Ingrid Bergman acaba de abandonar el establecimiento. Humprey Bogart se recuesta al piano de cola. “Tócala de nuevo, Sam”, solicita. El cantante entona ese tema rompealmas y al tipo duro lo destroza la nostalgia. Como en Casablanca, cientos de películas y otros productos comunicativos han ayudado a fabricar el misticismo de la relación entre los bares, la música y la nocturnidad. En Cuba no es diferente: el bolero se escucha mejor, con más feeling, en una cantina, que desde la platea.
Varios establecimientos del país se suman a esta tradición. Diríamos, si corremos las cortinas de la nostalgia y la alcoholemia, que transforman sus locales en espacios culturales, a través de la contratación de solistas o agrupaciones de pequeño formato.
El resurgimiento y luego la propagación del trabajo cuentapropista ocasionó que la realidad cubana necesitara una reinterpretación, como sucede cuando se introduce una nueva variable en una ecuación. Dicho cambio se puede apreciar, sobre todo, en lo social y en lo económico. Sin embargo, lo cultural no se libró de su influjo y necesitamos más acercamiento desde lo teórico a dicho tema.
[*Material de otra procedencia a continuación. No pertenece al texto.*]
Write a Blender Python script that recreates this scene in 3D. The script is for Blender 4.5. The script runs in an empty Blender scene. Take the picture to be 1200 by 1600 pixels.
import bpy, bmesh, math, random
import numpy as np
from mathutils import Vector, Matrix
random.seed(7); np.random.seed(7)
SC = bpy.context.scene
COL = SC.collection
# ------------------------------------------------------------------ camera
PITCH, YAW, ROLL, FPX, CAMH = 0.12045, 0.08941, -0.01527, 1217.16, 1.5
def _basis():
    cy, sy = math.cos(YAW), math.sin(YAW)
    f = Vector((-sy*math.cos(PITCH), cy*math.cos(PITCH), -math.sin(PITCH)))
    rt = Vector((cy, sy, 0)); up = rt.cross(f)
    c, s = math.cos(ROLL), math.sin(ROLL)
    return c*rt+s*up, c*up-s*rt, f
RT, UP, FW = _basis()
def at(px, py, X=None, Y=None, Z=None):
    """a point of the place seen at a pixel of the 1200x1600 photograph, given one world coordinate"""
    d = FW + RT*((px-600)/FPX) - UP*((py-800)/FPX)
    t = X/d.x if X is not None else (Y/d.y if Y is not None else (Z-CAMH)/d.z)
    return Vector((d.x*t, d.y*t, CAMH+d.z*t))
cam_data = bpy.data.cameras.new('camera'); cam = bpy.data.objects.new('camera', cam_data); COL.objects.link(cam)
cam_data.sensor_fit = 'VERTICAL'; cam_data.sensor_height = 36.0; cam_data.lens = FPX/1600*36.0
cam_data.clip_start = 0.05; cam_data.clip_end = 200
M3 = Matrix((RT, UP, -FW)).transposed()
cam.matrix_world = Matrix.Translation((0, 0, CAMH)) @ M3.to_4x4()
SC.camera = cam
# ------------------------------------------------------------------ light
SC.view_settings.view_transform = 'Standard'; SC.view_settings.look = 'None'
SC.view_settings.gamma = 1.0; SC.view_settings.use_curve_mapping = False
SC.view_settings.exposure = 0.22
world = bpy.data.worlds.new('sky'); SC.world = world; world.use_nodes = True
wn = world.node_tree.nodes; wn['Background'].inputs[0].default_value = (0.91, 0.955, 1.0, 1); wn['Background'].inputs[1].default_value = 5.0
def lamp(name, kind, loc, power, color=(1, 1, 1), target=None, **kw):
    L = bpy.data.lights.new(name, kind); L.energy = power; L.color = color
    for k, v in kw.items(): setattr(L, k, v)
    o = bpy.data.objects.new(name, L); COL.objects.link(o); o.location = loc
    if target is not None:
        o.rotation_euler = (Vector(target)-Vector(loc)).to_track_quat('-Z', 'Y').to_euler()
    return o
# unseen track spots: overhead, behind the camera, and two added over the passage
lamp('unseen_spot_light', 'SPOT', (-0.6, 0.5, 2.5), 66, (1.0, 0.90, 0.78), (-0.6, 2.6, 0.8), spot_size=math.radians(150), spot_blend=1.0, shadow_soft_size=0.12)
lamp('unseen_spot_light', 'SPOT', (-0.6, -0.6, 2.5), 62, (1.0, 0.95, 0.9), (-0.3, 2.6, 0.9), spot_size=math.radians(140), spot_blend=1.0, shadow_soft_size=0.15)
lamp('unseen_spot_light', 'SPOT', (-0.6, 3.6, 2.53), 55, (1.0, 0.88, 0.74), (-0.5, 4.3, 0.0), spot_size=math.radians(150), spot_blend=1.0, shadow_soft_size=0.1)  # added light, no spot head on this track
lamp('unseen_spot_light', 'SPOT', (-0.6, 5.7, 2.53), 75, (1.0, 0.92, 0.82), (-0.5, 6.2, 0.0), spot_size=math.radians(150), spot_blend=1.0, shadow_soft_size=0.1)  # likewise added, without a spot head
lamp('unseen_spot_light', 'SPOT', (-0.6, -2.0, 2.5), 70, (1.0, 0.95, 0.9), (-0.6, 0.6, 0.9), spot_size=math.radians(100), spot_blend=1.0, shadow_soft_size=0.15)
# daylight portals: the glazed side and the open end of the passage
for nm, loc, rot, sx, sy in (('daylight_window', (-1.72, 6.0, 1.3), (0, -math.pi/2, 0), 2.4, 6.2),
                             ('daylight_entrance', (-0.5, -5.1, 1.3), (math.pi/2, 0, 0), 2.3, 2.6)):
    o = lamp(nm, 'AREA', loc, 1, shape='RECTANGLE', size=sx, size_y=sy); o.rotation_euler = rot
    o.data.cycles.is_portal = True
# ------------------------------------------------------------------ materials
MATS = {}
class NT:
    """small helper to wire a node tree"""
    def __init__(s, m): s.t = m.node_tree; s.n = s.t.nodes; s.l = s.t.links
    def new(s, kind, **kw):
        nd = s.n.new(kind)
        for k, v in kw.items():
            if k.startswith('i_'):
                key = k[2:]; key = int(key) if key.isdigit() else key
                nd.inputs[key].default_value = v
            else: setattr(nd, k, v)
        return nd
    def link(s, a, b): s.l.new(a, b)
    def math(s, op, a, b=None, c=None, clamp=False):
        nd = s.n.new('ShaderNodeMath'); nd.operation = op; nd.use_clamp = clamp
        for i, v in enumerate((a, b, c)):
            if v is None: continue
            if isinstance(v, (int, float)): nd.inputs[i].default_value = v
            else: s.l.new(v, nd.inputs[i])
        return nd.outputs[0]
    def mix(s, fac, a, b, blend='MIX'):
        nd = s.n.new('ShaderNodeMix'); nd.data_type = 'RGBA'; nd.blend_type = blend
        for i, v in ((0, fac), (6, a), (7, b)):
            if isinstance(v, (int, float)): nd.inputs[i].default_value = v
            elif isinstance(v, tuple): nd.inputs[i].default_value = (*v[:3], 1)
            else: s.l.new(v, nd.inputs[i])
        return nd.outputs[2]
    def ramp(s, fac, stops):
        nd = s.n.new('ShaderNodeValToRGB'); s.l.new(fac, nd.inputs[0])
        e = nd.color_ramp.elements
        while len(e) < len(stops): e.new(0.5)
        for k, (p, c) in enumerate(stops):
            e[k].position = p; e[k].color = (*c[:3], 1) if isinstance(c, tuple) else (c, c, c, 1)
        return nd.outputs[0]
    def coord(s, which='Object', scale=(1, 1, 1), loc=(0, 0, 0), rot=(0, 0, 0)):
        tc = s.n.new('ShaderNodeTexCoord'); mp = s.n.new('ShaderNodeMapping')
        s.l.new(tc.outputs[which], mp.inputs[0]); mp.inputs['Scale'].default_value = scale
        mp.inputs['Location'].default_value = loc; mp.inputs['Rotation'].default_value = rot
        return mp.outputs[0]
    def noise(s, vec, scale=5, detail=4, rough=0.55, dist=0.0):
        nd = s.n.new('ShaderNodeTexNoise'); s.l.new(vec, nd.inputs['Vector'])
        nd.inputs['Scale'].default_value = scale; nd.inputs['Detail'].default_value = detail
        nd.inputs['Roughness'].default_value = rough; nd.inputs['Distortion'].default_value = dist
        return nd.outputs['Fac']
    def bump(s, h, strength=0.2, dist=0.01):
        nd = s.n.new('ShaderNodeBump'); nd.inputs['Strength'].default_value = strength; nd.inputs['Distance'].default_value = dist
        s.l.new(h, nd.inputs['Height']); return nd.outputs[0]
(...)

De un momento a otro en Matanzas comenzaron a proliferar los bares. En ello intervinieron varios factores como la deficiente oferta estatal de recreación nocturna y el alto nivel adquisitivo de una parte de la población debido a la cercanía de Varadero, entre otros.
Donde haya negocios privados existirá la competencia; al final, las sillas no se llenarán solas. Desde las decoraciones vintage hasta la calidad de los ron punchs, todo sirve como arma. La contratación de artistas para amenizar las veladas también es una de ellas. Quizás encontremos un mecenas de buen corazón que lo haga por amor al arte; pero, de una manera u otra, siempre habrá ganancias. Nadie juega para perder.
En verdad, el único beneficiado no es el dueño de los bares; también el artista, porque así cuenta con otro sitio para presentarse: es decir, promoción para su obra y una fuente de ingresos. Por sus implicaciones económicas este fenómeno se asemeja mucho a uno que viene desde hace más de dos décadas: la emigración de intérpretes e instrumentistas hacia el sector del turismo.
Sin embargo, los bares de la ciudad son frecuentados sobre todo por un público nacional y, aunque en esta polifacética Isla sí haya un mainstream (el reguetón, la música popular bailable, entre otros), junto a él sobrevive lo underground, que también posee adeptos. Estos posibles clientes les abren las puertas a géneros como la trova, el rock, la fusión, que normalmente cuentan con menos visibilidad.
No constituye un secreto que el sector de la cultura no escapa al complejo contexto económico que atraviesa el país, por lo que en lo adelante se vuelve imprescindible invertir con más inteligencia, porque aunque los establecimientos privados sean una alternativa viable, tampoco pueden sostener la vida espiritual de una urbe.